Shasta was a little reassured by the breath: so he told how he had never known his real father or mother and had been brought up sternly by the fisherman. And then he told the story of his escape and how they were chased by lions and forced to swim for their lives; and of all their dangers in Tashbaan and about his night among the tombs and how the beasts howled at him out of the desert. And he told about the heat and thirst of the ridesert journey and how they were almost at their goal when another lion chased them and wounded Aravis. And also, how very long it was since he had had anything to eat.

"I do not call you unfortunate," said the Large Voice.

"Don't you think it was bad luck to meet so many lions?" said Shasta.

"There was only one lion," said the Voice.
.....

"I was the lion." And as Shasta gaped with open mouth and said nothing, the Voice continued. "I was the lion who forced you to join with Aravis. I was the cat who comforted you among the houses of the dead. I was the lion who drove the jackals from you while you slept. I was the lion who gave the Horses the new strength of fear for the last mile so that you should reach King Lune in time. And I was the lion you do not remember who pushed the boat in which you lay, a child near death, so that it came to shore where a man sat, wakeful at midnight, to receive you."
....

"Who are you?" asked Shasta.

"Myself:, said the voice, very deep and low so that the earth shook: and again, "Myself", loud and clear and gay: and then the third time "Myself", whispered so softly you could hardly hear it, and yet it seemed to come from all round you as if the leaves rustled with it.
.....

"At last they were going in single file along the edge of a precipice and Shasta shuddered to think that he had done the same last night without knowing it. "But of course," he thought, "I was quite safe. That is why the Lion kept on my left. He was between me and the edge all the time.""

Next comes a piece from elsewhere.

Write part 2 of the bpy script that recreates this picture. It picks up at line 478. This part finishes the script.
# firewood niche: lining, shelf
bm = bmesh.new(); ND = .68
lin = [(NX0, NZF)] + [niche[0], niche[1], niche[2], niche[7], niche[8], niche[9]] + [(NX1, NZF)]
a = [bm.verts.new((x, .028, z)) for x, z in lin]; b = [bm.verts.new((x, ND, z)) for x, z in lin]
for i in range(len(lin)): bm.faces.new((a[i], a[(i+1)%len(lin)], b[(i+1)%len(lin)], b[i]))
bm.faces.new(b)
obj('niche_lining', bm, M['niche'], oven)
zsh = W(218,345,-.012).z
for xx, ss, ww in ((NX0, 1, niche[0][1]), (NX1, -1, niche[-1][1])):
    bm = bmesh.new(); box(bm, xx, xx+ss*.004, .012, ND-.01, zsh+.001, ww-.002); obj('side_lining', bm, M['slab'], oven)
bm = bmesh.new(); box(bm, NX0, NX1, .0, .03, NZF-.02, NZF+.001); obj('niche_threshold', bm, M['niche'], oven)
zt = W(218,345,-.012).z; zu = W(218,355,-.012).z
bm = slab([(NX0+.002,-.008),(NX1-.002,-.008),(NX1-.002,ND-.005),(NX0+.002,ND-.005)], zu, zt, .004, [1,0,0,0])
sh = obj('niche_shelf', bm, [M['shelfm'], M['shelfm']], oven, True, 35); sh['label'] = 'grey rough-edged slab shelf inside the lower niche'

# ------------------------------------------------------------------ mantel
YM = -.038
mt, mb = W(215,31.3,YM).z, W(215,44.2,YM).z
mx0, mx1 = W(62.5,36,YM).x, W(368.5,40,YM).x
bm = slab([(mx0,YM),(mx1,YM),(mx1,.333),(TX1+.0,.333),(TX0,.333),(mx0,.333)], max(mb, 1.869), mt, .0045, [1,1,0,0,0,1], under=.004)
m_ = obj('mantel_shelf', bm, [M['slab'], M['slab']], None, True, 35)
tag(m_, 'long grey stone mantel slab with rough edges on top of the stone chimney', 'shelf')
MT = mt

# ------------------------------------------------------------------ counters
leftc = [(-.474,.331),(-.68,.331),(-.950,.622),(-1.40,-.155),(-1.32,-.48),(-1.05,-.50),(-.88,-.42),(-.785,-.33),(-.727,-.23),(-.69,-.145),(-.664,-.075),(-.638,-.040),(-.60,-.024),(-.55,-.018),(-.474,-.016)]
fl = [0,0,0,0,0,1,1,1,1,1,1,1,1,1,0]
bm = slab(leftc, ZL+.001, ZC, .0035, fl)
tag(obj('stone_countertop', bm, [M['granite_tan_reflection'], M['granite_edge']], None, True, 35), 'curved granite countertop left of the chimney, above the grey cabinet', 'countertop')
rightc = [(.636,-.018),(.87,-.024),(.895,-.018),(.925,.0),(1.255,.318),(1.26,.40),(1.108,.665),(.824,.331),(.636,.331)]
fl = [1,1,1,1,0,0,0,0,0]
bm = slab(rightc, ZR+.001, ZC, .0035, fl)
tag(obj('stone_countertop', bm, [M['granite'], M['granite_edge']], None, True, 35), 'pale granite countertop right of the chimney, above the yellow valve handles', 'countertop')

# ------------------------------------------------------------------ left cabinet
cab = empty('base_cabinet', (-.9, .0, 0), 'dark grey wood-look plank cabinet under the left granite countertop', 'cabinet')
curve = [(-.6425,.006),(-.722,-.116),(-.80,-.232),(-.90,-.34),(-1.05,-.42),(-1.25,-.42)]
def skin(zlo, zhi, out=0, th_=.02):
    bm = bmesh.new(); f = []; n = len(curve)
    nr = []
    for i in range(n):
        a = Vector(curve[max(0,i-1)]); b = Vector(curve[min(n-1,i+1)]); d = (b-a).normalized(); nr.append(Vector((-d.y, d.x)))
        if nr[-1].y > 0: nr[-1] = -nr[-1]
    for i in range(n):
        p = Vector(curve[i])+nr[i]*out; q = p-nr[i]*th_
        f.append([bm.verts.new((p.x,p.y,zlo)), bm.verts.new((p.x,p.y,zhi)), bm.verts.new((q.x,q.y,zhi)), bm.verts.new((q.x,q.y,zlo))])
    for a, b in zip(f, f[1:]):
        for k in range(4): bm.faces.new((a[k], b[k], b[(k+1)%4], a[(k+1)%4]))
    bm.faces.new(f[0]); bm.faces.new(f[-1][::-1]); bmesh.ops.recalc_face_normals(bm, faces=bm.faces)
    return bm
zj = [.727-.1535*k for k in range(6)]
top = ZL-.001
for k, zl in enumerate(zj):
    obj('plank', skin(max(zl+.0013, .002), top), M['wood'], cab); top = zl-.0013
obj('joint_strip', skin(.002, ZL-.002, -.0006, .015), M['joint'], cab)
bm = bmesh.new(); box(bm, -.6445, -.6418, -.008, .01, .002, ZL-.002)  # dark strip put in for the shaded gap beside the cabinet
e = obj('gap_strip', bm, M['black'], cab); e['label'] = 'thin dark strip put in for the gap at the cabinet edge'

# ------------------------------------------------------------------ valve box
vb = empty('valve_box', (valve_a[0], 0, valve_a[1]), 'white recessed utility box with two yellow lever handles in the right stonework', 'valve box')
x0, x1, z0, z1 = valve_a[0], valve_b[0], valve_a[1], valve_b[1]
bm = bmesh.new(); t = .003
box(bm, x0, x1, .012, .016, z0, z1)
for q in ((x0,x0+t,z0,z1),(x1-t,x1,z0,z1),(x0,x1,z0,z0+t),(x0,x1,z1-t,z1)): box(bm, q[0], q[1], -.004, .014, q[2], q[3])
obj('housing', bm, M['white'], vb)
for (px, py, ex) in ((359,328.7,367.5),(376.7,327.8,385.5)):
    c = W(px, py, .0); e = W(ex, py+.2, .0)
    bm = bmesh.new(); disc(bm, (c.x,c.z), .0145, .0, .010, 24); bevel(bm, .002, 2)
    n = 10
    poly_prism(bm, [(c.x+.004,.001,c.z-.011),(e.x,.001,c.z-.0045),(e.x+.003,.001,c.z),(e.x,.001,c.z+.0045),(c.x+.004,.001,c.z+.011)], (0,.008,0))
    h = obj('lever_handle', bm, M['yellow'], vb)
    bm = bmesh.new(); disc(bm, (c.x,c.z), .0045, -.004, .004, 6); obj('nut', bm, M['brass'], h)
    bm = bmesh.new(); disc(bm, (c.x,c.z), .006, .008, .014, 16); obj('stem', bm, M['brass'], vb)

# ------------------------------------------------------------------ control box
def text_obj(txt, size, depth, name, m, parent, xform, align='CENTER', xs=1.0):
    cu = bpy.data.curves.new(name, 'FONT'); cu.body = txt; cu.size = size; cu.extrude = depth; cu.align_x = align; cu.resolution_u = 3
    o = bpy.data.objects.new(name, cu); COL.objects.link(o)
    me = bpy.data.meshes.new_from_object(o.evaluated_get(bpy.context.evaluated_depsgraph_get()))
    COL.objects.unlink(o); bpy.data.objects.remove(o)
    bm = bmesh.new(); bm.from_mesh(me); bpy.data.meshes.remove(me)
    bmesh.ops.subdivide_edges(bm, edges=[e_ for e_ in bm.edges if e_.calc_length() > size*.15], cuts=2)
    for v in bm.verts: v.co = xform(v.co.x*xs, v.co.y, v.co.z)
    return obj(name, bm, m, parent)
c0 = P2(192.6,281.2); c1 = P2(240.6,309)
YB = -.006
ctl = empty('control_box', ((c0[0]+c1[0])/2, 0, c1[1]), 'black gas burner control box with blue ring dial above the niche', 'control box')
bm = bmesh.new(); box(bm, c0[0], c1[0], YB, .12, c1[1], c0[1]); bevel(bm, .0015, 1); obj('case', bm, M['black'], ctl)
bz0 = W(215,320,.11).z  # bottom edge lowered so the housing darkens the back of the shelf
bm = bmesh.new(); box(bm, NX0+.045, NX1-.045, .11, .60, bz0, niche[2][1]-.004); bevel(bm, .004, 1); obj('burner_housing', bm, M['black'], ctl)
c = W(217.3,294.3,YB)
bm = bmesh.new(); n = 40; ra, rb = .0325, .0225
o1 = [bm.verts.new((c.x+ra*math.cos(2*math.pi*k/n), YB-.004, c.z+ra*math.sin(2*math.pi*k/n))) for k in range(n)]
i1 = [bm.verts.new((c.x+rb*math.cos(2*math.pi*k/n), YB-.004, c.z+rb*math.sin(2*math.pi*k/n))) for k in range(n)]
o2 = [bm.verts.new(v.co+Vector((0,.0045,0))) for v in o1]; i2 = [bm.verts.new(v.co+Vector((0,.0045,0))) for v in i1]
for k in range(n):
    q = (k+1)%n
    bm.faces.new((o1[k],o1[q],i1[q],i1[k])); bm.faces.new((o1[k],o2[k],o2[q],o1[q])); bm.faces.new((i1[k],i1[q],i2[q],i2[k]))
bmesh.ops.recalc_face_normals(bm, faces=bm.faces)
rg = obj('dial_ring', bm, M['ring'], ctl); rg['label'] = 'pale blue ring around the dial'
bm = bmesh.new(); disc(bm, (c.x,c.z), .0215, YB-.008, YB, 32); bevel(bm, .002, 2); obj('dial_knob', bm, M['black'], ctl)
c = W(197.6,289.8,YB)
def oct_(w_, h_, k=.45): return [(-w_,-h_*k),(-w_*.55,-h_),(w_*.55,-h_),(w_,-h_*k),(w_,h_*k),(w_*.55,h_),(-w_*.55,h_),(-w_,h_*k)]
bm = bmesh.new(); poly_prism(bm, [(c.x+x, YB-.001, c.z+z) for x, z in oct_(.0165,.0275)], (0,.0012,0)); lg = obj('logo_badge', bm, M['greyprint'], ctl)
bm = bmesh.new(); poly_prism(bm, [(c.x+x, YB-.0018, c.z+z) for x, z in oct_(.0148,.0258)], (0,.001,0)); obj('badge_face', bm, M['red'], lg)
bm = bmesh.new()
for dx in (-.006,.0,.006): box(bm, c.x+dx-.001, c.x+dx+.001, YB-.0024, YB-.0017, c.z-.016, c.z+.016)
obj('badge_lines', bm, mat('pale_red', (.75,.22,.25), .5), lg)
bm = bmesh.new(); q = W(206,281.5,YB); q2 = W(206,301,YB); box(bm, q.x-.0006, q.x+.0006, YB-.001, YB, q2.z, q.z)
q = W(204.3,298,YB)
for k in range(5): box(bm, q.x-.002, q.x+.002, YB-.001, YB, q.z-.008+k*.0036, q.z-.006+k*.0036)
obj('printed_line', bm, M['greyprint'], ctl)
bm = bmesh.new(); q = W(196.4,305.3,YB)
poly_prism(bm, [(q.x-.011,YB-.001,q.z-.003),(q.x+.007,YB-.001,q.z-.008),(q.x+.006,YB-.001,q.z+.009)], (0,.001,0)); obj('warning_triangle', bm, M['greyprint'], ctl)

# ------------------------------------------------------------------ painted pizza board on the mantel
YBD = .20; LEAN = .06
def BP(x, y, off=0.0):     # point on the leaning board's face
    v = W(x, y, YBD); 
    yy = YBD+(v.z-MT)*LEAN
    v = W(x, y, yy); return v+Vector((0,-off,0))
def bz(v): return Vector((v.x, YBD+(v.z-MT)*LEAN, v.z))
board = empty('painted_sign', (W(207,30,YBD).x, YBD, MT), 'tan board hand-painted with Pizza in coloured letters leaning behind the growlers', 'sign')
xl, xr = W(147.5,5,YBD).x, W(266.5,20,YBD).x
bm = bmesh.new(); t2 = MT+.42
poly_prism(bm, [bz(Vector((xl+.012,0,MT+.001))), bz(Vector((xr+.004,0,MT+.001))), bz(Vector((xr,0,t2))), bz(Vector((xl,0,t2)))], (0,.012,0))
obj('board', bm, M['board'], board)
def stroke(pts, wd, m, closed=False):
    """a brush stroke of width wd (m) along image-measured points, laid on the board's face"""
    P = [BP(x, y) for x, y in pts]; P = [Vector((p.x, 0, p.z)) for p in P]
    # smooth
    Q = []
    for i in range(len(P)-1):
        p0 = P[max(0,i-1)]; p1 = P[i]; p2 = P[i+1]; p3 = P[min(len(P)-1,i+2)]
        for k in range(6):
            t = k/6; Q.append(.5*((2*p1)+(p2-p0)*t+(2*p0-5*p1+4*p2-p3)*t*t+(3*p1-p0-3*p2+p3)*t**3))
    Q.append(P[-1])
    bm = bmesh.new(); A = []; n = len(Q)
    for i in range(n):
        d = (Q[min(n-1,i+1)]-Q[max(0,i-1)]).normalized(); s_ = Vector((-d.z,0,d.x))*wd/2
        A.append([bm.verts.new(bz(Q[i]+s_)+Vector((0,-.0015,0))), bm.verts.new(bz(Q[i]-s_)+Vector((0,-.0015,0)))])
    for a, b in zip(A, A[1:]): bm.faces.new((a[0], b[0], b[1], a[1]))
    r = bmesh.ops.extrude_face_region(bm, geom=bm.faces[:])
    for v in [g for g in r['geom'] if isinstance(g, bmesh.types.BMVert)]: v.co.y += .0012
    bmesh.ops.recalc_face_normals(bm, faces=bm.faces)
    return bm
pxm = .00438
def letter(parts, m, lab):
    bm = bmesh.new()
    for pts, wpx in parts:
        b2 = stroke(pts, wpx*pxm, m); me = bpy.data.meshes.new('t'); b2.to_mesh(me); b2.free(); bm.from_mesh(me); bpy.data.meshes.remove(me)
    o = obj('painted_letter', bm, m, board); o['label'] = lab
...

The story ends with how Shasta, who had always been a slave, turned out to be King Lune's long-lost son. He wouldn't have found his father if he had not gone through all these 'unlucky' events. 1 Thess 5:16-18 "Be joyful always; pray continually; give thanks in all circumstances, for this is God's will for you in Christ Jesus." Shasta's whining reminds me of my own whining and how I harbour resentment that people always seemed to have life easier, smoother and more blessed than I. It's a reminder for me to trust that His will is done in every situation, whether good or bad, and that they are really worked for my ultimate good.

2 comments:

paddychicken said...

Gosh, it's been such a long time I should go re-read them too. The Horse and His boy passage particularly reminds me of Footsteps.

Ms Carpe Diem said...

If you can spare the time suggestion is do go and re-read them. They speak at a different level to me every time I re-read them.